I was in Boston for a day, and my friend asked if there were any local sights I wanted to see. I tentatively suggested the Liberty Bell. "That's in Philadelphia," my friend laughed. "But I know where I'll take you. You're going to love this place." We got on the interstate and drove to a shopping mall. We entered next to a seafood restaurant, took the elevator down to the basement, and walked down a hallway. I heard chanting and prayers. Vested priests were lined up in a procession.

We were at the doors of a Carmelite chapel. The 4:00 mass was about to begin, and the pews were packed.

A chapel in a shopping mall is counterintuitive, but as I worshipped that day I marveled at the ease with which sacred and secular mixed in that holy space. The church was adorned with statues of Thérèse of Lisieux, St. Jude, and Our Lady of Mount Carmel. The sermon was lively, the cantor's voice was like honey, and more than 300 people received the Eucharist.

At the same time, people were in and out--shoppers with their bags, some of them talking loudly in the hallway and others coming in to worship. The gift store next to the chapel, where I bought my daughters orange and yellow cross-shaped suckers, reminded me that we were, indeed, inside a mall--at the crossroads of commerce, where the swipe of a credit card could secure tangible souvenirs made of corn syrup and wrapped in plastic.

It's easy to read Sunday's Gospel reading and focus on the healing, or on Jesus' clever undoing of his opponents.
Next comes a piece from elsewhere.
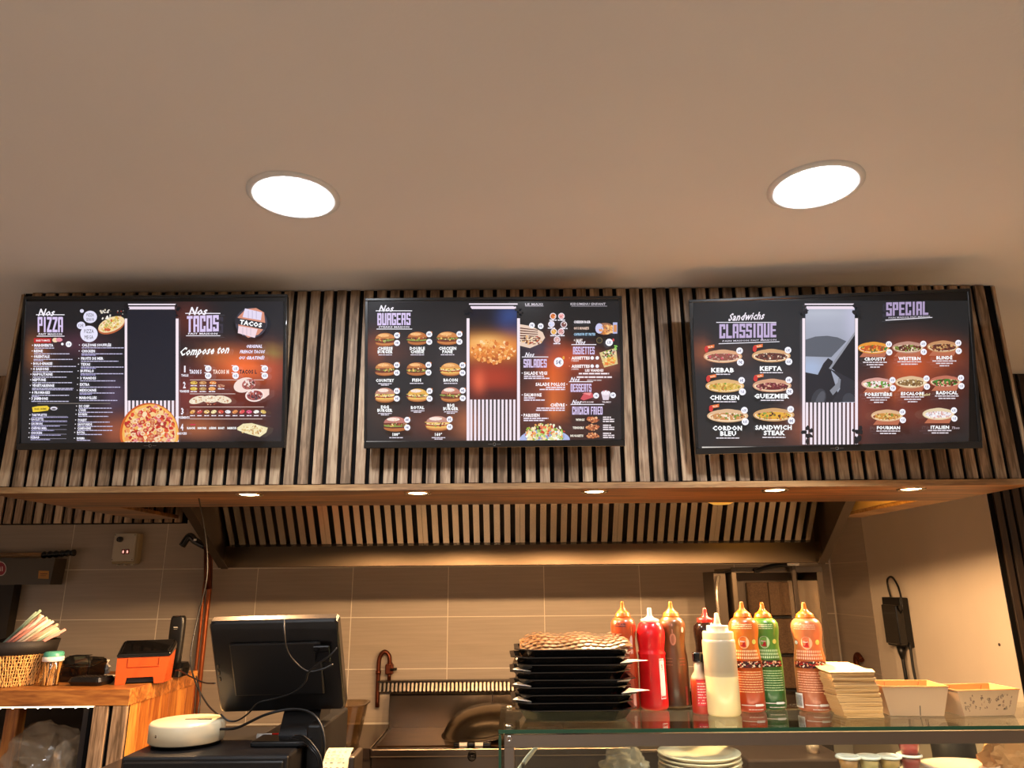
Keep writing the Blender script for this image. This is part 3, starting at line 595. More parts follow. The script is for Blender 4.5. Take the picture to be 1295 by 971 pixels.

Those aspects are important, but at the heart of the story is a question that haunts our 21st-century lives: where is the line between the sacred and the secular? 

In other encounters with religious leaders regarding his actions on the sabbath, Jesus responds in a variety of ways. Most famous, perhaps, are his words in Mark 2:27: "The sabbath was made for humankind, and not humankind for the sabbath." This claim, abstract as it is, allows for the strict distinction between holy and profane to blur in the face of human need. 

In this week's reading, however, Jesus is far blunter. He doesn't take the time to state a general principle about the relationship between sacred and secular. He simply points out concrete ways in which the line between the holy and the profane has already dissolved--by the compassionate act of leading a donkey to water, or by the unsolicited healing of a long-afflicted woman.

Might that line also be dissolved by a church in a shopping mall? By political activism that reflects God's desires for the life and wholeness of all people, by the denouncing of evil in our own daily practices, by the sacrifices a soldier makes for the sake of a larger peace, by congregations collaborating with their local communities around issues of justice, or by a testimony of faith spoken to a stranger on an airplane? Perhaps even by a kindergartener sucking on an orange sugary cross at the end of a stick, melding the delicious, syrupy flavor with what she has heard of God's beautiful, stunning grace.